Looking for Kover? Kotlin 1.6 introduces code coverage plugin

Looking for Kover? Kotlin 1.6 introduces code coverage plugin

Java-alternative Kotlin 1.6 has been pushed into the open and provides developers with some stabilised language features, improvements to the standard library, and home-grown tooling to measure test coverage. 

Kotlin has been around since 2010, but was first introduced by IDE developer JetBrains in 2011. Using the insight gained in building and maintaining Java IDE IntelliJ IDEA, the company wanted to use Kotlin to tackle Java shortcomings and come up with a more concise language. Compared to JVM-language Scala, which appeared a couple of years earlier and had similar goals, Kotlin also looked to keep compile times at bay in order to stay competitive.

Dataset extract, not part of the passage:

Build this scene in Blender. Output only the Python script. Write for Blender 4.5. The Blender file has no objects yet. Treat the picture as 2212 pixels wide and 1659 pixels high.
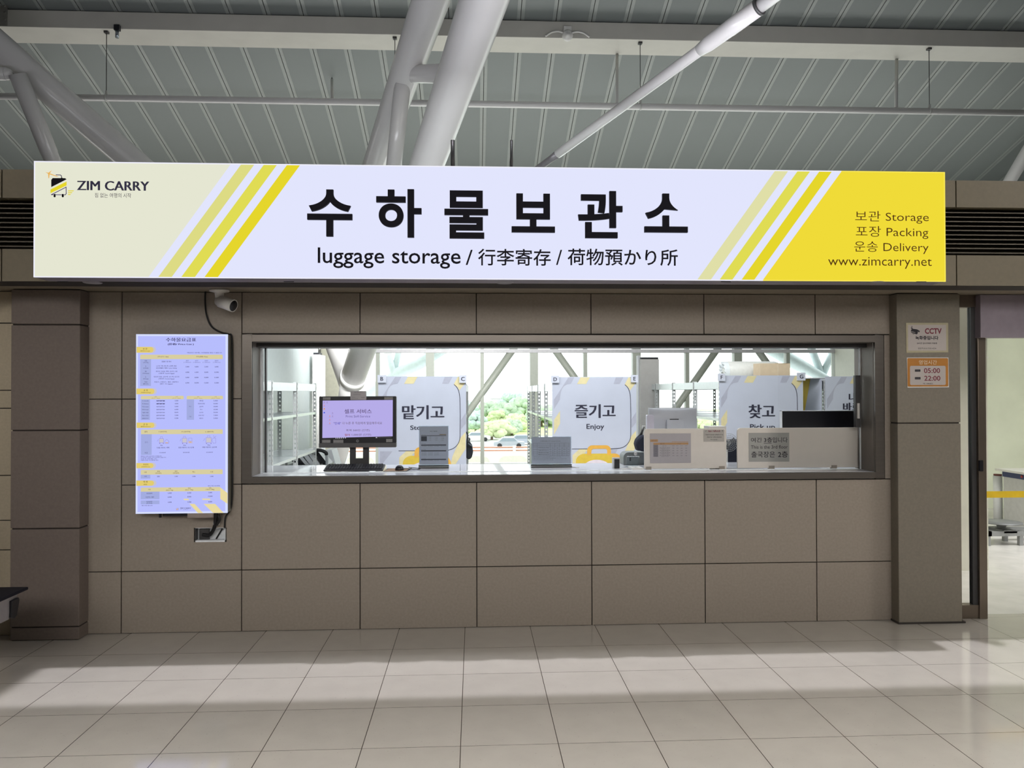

The language was open sourced in 2012, but needed another four years to get into a stable and production-ready state. Since then, it has learned to target not only the JVM but also JavaScript, and can now be used to produce platform-specific code via LLVM as well. Its biggest success up to date probably is Google making Kotlin the preferred language for Android app development in 2019. Popular software using Kotlin includes the Trello and Coursera Android applications.

Growing adoption, however, comes with growing demands, and good code coverage surely is amongst the things enterprise users need to ensure their software’s quality. According to the Kotlin team, test coverage tools like JaCoCo admittedly work with the language, but integrating them into their Gradle toolchain or multi-platform projects still leaves a bit to be desired. A new Gradle plugin called Kover is meant to eliminate these deficiencies when working with JaCoCo or the IntelliJ IDEA Code Coverage Agent. 

Kover promises to collect code coverage for JVM test tasks, generate XML and HTML reports, and offer customisable filters for instrumented classes. It is also supposed to work with Kotlin/JVM, Kotlin Multiplatform, and sources mixing Kotlin and Java without additional configuration necessary and support Kotlin Android “without dividing them into build types and flavours”.

The language itself gains in v1.6 a stable version of sealed exhaustive when statements, amongst other things. The feature has been in the works since 2016 and now lets the compiler warn developers if their when statements don’t take all necessary types in an app into account. The Kotlin team also improved type inference for recursive generic types, making the compiler better at inferring type arguments, and support for implementing suspend functional types as super interfaces to move coroutine design along.

Additionally, stabilisation of suspend conversions means that developers can now “pass any expression of a suitable regular functional type where suspending is expected as a parameter” and there’s a compiler option to write generic builders without special annotations.

Kotlin’s standard library has been fitted with new functions readln() and readlnOrNull() that throw an exception or null respectively when reading from the console and reaching an end of line. There’s also no need to use !! (not-null assertion operator) after reading a line from stdin anymore, and the duration API, typeOf(), collection builders, bit rotation operations on integers, and the regex function for splitting strings into sequences have been stabilised.

Developers who use Kotlin for writing platform-specific native code can take the new memory manager for a spin. Though still experimental, the feature might be a good one to get familiar with for those looking to target both Android and iOS, since it lifts object sharing restrictions between threads which will help to make code run on both platforms.

More details on improvements, such as support for Xcode 13 and a unified compiler plugin ABI, can be found in the Kotlin blog.